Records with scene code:
----------
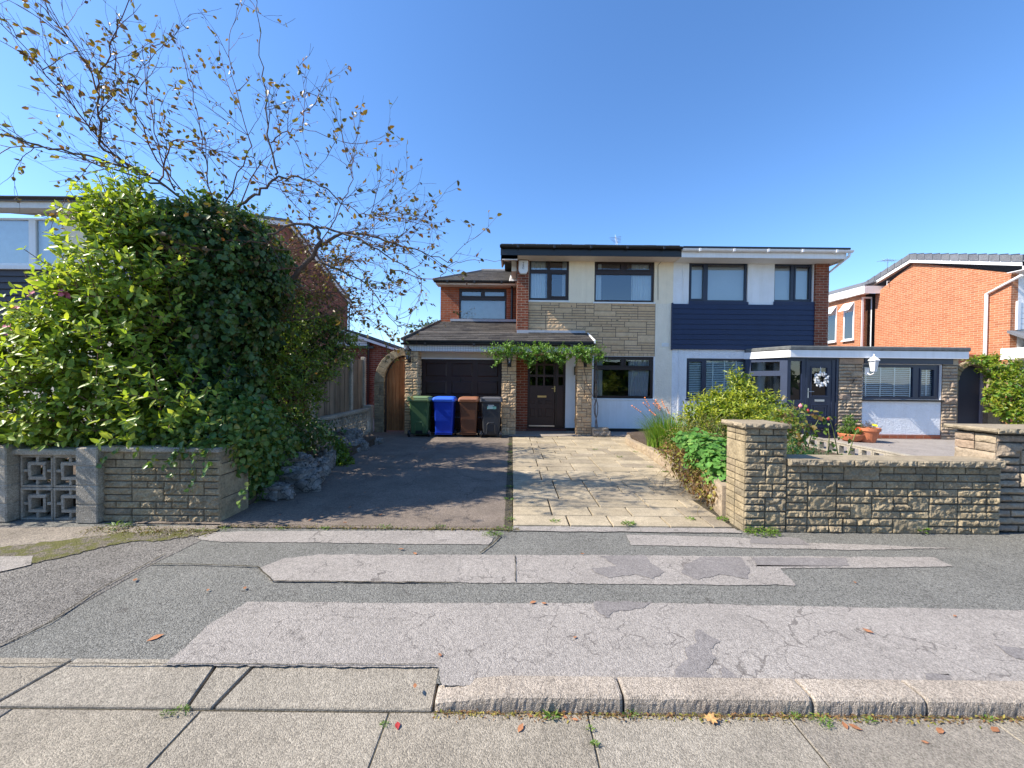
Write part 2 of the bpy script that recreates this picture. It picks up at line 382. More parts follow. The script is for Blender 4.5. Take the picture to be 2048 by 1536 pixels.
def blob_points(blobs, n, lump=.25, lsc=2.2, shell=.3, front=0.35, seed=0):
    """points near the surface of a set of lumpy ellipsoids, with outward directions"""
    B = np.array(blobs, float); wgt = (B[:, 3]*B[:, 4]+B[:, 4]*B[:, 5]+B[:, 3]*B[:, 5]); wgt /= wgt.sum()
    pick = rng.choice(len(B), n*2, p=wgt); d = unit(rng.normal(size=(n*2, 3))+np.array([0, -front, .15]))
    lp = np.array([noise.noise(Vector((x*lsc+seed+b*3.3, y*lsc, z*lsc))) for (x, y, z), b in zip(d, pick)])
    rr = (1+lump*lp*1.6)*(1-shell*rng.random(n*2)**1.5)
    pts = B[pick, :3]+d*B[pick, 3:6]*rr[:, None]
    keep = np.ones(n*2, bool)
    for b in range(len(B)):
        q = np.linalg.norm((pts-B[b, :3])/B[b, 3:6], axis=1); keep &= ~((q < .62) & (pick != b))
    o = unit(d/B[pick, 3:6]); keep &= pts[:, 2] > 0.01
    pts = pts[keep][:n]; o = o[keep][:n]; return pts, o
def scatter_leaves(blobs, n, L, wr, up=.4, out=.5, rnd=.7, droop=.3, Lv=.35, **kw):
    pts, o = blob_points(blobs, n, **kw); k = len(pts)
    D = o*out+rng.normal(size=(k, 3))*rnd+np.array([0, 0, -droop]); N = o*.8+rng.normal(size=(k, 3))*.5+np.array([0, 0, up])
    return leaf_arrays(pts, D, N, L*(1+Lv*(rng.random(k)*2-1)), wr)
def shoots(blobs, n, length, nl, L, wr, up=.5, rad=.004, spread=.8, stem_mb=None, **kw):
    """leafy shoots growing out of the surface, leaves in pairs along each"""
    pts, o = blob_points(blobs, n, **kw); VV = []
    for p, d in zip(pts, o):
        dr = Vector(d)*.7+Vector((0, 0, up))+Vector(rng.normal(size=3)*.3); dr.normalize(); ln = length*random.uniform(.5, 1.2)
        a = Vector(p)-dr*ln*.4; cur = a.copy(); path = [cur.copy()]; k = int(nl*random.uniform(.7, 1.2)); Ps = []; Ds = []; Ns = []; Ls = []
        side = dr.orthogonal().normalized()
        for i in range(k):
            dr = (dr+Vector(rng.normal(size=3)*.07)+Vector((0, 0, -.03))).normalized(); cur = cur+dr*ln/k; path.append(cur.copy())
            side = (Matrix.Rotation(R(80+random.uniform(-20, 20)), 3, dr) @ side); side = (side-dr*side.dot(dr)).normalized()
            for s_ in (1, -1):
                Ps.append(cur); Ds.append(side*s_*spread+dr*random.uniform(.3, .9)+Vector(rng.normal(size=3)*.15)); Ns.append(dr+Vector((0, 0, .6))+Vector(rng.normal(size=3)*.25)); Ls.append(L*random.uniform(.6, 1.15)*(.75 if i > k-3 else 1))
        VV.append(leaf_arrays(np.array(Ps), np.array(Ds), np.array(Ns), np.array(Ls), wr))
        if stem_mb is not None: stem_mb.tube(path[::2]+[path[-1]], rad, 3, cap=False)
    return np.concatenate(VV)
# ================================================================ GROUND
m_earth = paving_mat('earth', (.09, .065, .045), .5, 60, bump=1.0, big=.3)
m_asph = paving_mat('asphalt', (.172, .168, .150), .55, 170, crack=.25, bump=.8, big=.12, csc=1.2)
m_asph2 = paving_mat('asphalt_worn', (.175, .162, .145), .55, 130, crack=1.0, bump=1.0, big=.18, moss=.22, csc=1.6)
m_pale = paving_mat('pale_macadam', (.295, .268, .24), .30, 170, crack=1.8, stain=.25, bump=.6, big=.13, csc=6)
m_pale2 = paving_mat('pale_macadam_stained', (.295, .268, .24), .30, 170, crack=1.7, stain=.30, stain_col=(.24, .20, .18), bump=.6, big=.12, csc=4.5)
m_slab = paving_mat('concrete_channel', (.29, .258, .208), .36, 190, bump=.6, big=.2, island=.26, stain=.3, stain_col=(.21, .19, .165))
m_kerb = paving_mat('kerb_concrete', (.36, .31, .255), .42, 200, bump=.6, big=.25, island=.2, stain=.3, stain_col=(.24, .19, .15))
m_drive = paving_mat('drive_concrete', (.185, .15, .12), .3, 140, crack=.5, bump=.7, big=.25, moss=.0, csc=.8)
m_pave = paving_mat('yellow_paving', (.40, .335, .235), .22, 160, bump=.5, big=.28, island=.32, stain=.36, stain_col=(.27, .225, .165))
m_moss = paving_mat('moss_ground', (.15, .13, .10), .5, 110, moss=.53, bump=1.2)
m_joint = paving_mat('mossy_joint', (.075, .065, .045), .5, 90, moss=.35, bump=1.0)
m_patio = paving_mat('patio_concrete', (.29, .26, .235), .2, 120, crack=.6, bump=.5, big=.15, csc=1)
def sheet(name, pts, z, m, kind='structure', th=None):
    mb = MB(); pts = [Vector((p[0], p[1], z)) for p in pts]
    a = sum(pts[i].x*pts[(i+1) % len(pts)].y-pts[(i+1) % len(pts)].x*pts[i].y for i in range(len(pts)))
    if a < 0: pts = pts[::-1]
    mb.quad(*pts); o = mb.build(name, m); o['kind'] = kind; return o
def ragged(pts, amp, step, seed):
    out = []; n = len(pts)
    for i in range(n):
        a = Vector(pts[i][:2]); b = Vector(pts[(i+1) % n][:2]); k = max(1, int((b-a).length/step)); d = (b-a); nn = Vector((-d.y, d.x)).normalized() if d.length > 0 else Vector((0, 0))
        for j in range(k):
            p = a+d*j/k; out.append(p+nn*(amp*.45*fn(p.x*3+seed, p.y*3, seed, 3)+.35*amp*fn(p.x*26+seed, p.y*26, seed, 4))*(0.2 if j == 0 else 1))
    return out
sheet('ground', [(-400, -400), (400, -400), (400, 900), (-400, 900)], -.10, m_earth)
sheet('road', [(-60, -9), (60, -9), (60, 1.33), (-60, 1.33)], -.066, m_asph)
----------
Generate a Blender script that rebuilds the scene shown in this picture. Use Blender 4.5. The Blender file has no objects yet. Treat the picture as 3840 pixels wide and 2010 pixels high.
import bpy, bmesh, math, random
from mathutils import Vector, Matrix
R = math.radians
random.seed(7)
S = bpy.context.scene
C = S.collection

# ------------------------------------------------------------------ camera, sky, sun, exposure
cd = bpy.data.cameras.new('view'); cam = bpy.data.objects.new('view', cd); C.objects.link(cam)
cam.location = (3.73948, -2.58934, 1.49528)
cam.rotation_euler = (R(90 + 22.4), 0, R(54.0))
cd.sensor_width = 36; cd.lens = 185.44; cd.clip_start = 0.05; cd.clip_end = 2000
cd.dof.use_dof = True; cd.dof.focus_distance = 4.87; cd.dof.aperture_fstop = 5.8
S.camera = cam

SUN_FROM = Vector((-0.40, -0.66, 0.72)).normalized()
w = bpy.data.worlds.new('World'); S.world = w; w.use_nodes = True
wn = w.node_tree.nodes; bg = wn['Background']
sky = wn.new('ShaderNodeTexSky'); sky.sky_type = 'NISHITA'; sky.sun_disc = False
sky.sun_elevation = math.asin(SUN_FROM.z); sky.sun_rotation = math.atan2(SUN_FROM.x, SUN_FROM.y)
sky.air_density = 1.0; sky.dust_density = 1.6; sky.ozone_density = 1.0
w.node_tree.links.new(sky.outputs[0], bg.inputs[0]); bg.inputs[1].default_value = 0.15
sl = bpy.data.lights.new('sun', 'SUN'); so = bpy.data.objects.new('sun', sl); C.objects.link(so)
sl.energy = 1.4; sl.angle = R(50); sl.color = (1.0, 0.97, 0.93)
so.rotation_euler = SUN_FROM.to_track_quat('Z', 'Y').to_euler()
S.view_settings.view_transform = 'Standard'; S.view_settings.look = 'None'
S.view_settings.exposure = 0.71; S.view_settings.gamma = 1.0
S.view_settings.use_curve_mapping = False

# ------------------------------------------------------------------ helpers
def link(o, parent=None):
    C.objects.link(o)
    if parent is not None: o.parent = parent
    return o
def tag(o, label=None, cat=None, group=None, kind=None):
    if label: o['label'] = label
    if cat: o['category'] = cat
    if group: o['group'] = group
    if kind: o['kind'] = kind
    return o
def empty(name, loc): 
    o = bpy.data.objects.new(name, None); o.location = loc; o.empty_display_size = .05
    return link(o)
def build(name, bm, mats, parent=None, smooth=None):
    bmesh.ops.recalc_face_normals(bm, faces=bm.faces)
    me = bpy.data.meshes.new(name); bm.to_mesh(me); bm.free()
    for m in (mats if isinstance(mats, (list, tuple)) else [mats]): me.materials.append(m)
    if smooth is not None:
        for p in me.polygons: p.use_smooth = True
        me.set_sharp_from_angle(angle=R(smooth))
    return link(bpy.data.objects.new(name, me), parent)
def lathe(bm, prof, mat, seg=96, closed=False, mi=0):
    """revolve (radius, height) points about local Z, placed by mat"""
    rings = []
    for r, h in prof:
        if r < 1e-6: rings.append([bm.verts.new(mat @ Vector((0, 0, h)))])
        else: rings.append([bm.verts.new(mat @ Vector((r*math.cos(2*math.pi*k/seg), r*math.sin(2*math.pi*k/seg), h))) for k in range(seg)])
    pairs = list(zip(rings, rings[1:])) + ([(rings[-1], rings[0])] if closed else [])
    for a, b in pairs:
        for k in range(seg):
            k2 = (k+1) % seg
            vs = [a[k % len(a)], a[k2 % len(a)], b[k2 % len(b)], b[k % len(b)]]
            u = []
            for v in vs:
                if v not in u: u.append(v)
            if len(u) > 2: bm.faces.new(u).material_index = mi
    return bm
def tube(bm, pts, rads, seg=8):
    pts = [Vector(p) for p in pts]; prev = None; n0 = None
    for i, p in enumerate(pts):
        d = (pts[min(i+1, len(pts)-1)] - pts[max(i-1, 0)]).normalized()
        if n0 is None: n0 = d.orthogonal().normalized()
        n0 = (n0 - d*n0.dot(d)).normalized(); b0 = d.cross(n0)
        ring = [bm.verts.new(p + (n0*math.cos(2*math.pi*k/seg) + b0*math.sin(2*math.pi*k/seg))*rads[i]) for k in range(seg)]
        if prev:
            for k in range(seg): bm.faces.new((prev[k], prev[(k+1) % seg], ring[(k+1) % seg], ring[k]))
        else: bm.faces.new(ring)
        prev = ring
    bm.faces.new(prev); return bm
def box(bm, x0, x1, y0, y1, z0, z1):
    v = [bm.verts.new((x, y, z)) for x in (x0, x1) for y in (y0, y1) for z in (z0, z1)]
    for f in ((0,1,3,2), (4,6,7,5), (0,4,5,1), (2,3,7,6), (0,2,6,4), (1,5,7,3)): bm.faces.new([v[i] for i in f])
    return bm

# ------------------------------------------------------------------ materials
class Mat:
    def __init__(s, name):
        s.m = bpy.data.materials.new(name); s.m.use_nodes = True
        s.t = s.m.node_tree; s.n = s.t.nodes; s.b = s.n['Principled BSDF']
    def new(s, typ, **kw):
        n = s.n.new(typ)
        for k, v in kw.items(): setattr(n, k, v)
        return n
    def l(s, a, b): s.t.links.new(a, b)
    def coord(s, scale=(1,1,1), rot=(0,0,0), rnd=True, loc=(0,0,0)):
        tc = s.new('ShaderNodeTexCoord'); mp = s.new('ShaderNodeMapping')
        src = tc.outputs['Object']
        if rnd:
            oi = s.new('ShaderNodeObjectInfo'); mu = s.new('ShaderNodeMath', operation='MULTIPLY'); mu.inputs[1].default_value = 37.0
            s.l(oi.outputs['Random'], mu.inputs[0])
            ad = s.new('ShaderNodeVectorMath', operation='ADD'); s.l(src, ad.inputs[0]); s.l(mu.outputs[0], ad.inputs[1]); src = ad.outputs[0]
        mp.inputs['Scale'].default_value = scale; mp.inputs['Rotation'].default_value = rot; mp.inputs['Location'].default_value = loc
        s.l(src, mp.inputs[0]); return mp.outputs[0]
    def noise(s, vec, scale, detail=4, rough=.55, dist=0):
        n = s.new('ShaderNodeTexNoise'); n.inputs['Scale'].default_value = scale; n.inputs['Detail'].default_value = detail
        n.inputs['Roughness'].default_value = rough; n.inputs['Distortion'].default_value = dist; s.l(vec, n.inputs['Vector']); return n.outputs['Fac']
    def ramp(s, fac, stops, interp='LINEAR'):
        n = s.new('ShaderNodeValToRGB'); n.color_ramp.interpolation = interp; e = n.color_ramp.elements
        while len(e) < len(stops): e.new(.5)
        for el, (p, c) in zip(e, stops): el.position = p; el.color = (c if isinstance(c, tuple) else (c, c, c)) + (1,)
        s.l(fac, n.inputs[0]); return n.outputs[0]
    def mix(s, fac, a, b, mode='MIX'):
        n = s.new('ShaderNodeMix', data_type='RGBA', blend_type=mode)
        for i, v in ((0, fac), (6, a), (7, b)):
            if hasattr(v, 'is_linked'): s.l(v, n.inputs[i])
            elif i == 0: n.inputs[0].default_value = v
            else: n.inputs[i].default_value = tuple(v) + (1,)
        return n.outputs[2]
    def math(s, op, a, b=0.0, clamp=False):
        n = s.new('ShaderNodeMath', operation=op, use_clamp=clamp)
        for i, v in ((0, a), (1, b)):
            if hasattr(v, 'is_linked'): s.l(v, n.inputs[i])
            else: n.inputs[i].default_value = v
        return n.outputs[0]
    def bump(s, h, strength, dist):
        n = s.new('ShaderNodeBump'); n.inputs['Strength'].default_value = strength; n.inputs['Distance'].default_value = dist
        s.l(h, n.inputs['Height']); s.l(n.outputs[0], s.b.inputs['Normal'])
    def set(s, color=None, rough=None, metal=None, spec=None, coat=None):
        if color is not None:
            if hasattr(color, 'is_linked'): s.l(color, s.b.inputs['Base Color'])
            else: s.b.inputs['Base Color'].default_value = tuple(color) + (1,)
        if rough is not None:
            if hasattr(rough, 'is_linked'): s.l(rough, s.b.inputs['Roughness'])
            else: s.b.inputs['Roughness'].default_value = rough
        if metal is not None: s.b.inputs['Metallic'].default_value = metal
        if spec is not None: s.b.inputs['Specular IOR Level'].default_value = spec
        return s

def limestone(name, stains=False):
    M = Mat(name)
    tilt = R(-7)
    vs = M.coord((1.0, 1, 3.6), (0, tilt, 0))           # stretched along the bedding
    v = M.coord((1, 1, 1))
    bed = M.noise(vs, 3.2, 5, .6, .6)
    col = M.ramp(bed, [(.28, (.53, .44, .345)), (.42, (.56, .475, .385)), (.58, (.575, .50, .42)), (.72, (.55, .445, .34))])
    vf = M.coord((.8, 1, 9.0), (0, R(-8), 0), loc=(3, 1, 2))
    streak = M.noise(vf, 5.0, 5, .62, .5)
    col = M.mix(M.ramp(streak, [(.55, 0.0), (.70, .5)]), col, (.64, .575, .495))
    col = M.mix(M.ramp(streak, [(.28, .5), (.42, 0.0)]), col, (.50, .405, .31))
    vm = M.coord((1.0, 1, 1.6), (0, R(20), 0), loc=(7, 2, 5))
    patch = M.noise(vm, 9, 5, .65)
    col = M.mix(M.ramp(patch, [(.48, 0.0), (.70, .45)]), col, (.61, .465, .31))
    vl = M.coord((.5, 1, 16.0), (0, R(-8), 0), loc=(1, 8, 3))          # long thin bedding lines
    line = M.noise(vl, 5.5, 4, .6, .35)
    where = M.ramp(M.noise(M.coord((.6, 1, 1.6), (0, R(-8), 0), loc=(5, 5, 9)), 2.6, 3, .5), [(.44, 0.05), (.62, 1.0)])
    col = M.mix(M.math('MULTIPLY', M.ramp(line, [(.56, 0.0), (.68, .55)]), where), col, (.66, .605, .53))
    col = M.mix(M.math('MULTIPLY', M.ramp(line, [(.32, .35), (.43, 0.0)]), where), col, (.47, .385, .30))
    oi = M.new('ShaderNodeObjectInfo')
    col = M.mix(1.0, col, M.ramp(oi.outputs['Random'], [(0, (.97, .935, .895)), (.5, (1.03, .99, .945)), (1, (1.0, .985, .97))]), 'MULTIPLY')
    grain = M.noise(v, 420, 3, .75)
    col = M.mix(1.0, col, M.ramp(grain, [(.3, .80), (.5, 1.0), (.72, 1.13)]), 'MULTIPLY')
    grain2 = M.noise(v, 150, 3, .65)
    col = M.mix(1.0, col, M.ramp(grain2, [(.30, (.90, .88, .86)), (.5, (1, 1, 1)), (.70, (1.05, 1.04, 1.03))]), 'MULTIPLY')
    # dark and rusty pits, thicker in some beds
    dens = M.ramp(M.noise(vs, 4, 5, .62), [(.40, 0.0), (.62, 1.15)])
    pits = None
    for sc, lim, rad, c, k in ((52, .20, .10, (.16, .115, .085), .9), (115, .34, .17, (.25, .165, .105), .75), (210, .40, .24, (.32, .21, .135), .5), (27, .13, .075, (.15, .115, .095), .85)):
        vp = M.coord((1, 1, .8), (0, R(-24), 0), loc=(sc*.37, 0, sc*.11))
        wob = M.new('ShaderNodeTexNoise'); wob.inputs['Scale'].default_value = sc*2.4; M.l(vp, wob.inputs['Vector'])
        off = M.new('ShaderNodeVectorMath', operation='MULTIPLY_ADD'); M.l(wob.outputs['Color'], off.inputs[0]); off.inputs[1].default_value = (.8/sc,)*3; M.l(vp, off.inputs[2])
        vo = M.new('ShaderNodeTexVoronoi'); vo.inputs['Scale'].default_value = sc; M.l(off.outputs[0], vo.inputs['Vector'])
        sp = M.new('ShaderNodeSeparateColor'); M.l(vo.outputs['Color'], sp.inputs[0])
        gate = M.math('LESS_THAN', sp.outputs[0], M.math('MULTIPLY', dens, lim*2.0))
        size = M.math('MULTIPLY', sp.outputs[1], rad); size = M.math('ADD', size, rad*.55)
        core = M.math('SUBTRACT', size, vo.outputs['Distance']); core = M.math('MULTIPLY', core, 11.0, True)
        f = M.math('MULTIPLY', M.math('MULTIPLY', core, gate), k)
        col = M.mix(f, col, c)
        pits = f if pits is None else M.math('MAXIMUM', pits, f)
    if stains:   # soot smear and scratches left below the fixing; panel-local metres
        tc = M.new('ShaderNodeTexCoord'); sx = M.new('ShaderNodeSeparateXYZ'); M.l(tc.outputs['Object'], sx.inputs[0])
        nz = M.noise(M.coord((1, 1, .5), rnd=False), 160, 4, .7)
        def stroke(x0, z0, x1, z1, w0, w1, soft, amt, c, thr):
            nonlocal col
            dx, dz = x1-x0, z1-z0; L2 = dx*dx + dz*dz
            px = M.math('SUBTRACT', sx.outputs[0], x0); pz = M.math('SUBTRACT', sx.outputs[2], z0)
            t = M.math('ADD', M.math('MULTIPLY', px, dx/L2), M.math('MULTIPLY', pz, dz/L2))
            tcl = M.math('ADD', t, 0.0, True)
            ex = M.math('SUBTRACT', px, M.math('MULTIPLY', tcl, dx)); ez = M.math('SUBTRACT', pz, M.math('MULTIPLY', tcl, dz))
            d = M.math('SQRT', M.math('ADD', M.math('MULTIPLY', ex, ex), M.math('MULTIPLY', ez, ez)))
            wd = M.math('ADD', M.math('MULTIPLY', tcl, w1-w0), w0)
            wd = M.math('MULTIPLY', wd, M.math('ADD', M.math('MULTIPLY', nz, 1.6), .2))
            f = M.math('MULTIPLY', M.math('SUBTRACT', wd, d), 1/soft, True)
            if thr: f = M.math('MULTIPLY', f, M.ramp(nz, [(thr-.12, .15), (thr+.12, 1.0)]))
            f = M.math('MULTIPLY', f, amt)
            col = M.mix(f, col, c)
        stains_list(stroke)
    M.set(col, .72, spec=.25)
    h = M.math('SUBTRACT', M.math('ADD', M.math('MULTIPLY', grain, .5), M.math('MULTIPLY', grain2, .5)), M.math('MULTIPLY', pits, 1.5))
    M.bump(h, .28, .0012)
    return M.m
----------
What this task involves:
From the listing above, collect every line that mentions the word "picture".

Task result:
Write part 2 of the bpy script that recreates this picture. It picks up at line 382. More parts follow. The script is for Blender 4.5. Take the picture to be 2048 by 1536 pixels.
Generate a Blender script that rebuilds the scene shown in this picture. Use Blender 4.5. The Blender file has no objects yet. Treat the picture as 3840 pixels wide and 2010 pixels high.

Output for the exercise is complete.